A lot of these things didn't look as good as they were going to look on Aqua because they were introduced back when you'd be drawing with GDI on -- if you were lucky -- 133 MHz machines. There was no compositing and few consumer machines could do proper OpenGL anyway.
Aqua used colour and animation more plentifully, but other than the degree to which it used them, few things were new. It made it obvious that "Save" was the default action by colouring the button blue just like Windows made it obvious that "Yes" is the default choice using the dashed lines. (Edit: by the way -- that was definitely not the first time someone used colour like that. Since few other styling options were available, virtually all TUI interfaces for DOS indicated the current choice of button using by colouring it in a particular way). Icons bounced in the dock to get attention for dialogs just like taskbar buttons blinked. Aqua certainly did these things way better, but most of them were familiar to us, they just looked so damn good!

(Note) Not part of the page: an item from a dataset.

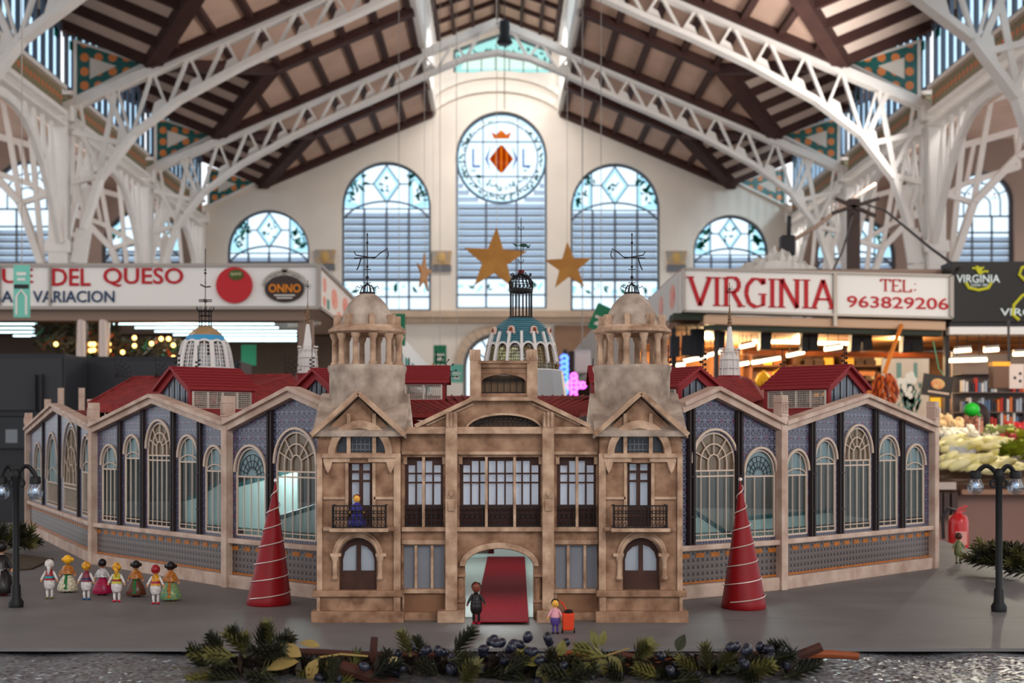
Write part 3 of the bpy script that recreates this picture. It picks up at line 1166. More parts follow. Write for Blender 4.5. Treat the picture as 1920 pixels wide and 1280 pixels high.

Also, FWIW, making icons under the cursor larger had very little to do with Fitts' law -- since the icons were already under the cursor, there was no benefit to making them bigger. Maybe it helped make the current choice more obvious. I don't recall the "official" reasoning -- what I do recall is that most users turned that thing off because it wasn't just distracting, it was pretty hard to get at the icon you wanted. Making icons bigger shifted nearby icons a bit, and the zooming effect wasn't applied uniformly, which led to having to "chase" the right icon. I think Apple turned it off by default after a few years, too (around OS X Tiger or Leopard, I think?). Many people thought that OS X had done a great job at updating the Nextstep interface except for the damn dock, which it kindda ruined.
> I'm sorry but Kai's Power Tools was not some sort of UI design trendsetter.
I certainly never said that. KPT was a trend follower -- it was just a very representative example of one, just like Aqua and the iPhone.